A Look Back

Our Mysterious Calling

Samuel H. Miller portrait, 1968. Harvard University portrait collection, gift of Mrs. Samuel H. Miller to the Divinity School, 1968.

By Samuel H. Miller

The witness alike of Jesus, or the prophets, or the saints is that once God’s call comes, then we are plunged headlong into the sufferings of mankind. For the first time we are on the inside of this world’s pain, no longer separated from any man’s anguish or sin. This is Dostoevski’s plea in the monk Zossina’s great testimony in Brothers Karamazov:

“If the evil doing of men moves you to indignation and overwhelming distress, even to a desire for vengeance on the evil-doers, shun above all things that feeling. Go at once and seek suffering for yourself, as though you were yourself guilty of that wrong. Accept that suffering and bear it and your heart will find comfort, and you will understand that you too are guilty, for you might have been a light to the evil-doers, even as the one man sinless, and you were not a light to them.”

Among our modern authors this call to share in the suffering of men is illuminated and profoundly stressed by André Malraux and Albert Camus, neither of them Christian in the normal sense of that term. Malraux boldly speaks of it as the “joy of fraternal pain” and believes no man becomes himself until he shares the deepest level of unity with his death-threatened and bludgeoned fellow men. Camus’ voice, now silenced, was never more impassioned than when he asked men to rise to a new level of compassion. . . .

No, the truth of it is that in God’s call we are called back, so to speak, called back from our pretentions, our poses, our holy false faces, back and down and into the very conditions we sought to escape, that we might be tremblingly alive to where honest people live, and where if God has any concern at all for them, he will be found.

This last phrase brings me to the second marked point of clarity in the call . . . namely, they are all called to “salvage the remains of sanctity” in men’s blundering hearts. None of us lives long without bringing down about our heads a great clutter of rubbish. We lose ourselves in it. We sometimes try to shape it up as if it would carry the weight of truth or beauty and withstand the storms of tragic reality. . . . It is our calling to rightly divide the Word—in the human heart—from the words which are there in great clamoring throngs—and that is not an easy thing.

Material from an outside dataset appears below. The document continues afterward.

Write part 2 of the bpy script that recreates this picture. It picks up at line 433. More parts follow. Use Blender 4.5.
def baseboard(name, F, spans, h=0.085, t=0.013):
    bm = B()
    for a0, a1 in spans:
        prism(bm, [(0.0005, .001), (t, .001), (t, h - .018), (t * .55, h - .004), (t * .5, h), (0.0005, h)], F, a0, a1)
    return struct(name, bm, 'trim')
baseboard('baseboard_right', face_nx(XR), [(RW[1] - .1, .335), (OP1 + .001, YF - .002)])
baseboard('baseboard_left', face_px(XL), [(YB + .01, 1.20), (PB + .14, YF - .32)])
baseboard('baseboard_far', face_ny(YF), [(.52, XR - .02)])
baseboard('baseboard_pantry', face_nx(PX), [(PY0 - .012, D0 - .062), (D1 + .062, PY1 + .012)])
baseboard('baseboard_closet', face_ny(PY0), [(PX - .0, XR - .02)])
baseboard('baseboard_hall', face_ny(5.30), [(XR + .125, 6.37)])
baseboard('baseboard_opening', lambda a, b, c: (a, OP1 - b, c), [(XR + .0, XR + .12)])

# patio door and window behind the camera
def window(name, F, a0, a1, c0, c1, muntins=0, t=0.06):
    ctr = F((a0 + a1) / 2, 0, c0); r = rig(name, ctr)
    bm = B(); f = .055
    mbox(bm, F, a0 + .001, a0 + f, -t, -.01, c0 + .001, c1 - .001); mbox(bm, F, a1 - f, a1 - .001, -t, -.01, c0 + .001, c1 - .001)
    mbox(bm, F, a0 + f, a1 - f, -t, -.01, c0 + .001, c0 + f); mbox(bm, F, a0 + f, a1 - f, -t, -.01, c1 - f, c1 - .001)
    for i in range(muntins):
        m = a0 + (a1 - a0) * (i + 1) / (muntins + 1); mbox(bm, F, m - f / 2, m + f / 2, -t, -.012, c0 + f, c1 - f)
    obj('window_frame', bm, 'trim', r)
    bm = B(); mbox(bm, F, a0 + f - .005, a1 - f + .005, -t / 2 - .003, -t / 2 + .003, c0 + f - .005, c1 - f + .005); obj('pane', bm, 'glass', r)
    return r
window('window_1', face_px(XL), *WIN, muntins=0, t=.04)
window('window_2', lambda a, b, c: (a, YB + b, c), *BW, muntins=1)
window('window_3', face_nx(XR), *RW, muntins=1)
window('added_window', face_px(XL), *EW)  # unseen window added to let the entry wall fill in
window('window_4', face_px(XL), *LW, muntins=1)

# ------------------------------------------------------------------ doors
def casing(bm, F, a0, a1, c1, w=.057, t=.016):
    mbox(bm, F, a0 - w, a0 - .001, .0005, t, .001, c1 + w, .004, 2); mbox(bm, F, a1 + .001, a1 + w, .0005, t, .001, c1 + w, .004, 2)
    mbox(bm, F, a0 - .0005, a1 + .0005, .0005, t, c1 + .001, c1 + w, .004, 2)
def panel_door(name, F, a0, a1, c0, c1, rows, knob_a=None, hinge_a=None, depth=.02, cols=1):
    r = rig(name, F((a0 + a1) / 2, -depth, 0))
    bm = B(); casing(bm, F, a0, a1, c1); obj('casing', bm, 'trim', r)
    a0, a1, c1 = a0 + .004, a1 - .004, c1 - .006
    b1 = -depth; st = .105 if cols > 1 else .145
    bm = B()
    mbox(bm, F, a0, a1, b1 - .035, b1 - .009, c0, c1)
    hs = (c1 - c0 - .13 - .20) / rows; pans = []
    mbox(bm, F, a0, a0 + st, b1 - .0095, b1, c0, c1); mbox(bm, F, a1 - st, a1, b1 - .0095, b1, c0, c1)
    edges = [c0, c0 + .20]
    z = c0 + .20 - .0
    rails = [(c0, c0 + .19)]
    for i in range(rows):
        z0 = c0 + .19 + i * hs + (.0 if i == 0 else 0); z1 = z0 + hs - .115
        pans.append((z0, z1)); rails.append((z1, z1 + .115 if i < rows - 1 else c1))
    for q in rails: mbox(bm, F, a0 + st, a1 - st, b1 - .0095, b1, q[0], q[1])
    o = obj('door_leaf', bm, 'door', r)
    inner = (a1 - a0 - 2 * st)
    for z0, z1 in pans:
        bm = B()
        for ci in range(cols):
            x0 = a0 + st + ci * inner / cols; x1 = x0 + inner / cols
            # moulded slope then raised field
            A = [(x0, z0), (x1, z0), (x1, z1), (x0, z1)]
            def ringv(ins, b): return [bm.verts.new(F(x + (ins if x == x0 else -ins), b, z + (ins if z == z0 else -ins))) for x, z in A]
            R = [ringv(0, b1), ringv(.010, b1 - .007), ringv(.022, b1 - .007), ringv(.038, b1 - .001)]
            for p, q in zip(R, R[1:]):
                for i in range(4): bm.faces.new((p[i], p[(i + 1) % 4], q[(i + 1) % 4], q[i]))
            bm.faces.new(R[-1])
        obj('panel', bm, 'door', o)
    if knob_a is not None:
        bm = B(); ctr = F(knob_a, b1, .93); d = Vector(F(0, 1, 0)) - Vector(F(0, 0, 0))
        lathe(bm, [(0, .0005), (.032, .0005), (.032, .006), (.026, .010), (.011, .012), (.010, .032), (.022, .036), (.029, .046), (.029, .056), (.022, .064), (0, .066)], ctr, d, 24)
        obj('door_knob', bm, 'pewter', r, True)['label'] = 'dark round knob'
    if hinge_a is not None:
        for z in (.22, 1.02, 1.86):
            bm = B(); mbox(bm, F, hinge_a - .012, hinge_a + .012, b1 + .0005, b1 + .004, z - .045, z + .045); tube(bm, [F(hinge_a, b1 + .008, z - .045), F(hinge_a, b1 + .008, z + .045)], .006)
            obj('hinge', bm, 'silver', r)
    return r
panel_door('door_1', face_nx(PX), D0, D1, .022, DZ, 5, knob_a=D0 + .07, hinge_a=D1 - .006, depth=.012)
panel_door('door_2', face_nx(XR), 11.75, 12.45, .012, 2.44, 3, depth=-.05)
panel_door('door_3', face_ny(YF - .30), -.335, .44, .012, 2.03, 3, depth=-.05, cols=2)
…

Indeed, it is a rather sad fact that in our day there is much disillusionment about sanctity. The term has been corrupted by the church itself. It has become formalized, falsified, encrusted with jewels and crawling with spurious pictures. Protestantism is not without her share of responsibility in neutralizing the life of the world. For many, the holy seems a bit like superstition. . . .

Yet, if we cannot find sanctity, we should be honest and give over the game to those who say God is dead, for sanctity is the moment of His presence; we should give up worship, which seeks to remember and to reenact the primordial events of sanctity through which God manifested his place in the world; we should give up any moral seriousness, for without sanctity morality becomes a convenient pattern of mores and nothing more.

It is . . . precisely this sense of sanctity, which breaks through the prose of Hemingway, or the squalor of Graham Greene’s stories, or the tortured complexities of decadence in Faulkner’s novels. . . . This is our call, to find in man’s much beleaguered heart, fraught with every shame and embarrassment, living on the brink of endless decisions in which heaven and hell are always bidding for his soul, here amid the ruins of his dreams and the cheap rubbish he is forever gathering to his heart, we must find the scraps and vestiges of the divine presence, hidden, obscured, and often lost.

And this leads me now to the third unmistakable mark of the calling. . . . Louis Lavelle . . . says of the saint that “through his presence alone he succeeds in giving to the things or persons he meets on the way the interior quality they lacked.” The severest desolation is the emptying out of life, the sickening sense of the abyss, the awful taste of nothingness. And in this wild and furious world of machines and techniques, of manipulation and screaming salesmen, men and women are externalized, whirled about until there is no inner life left in them. They become masks, routines, functions, reputations, successes, without any specific gravity. . . .

Our calling is to . . . assist our fellow men by sustaining the inwardness of the spirit. In short, our job is to rehabilitate people inwardly, to engage in such a relationship that they may become themselves as persons, to encourage by our anticipation and imagination the exercise of their souls. . . .

However mysterious your call may be, remember that it is imbedded deeply in the very mystery by which you are a human being. There is no way for you to detour or avoid the inevitability of doing something with things as they are; only one thing you cannot do—you cannot leave them as they are.

From “The Mystery of Our Calling,” in the October 1961 (vol. 26, no. 1) issue of the Bulletin.

Samuel Howard Miller pastored the Old Cambridge Baptist Church for twenty-five years before serving as Dean of HDS from 1959 to 1968.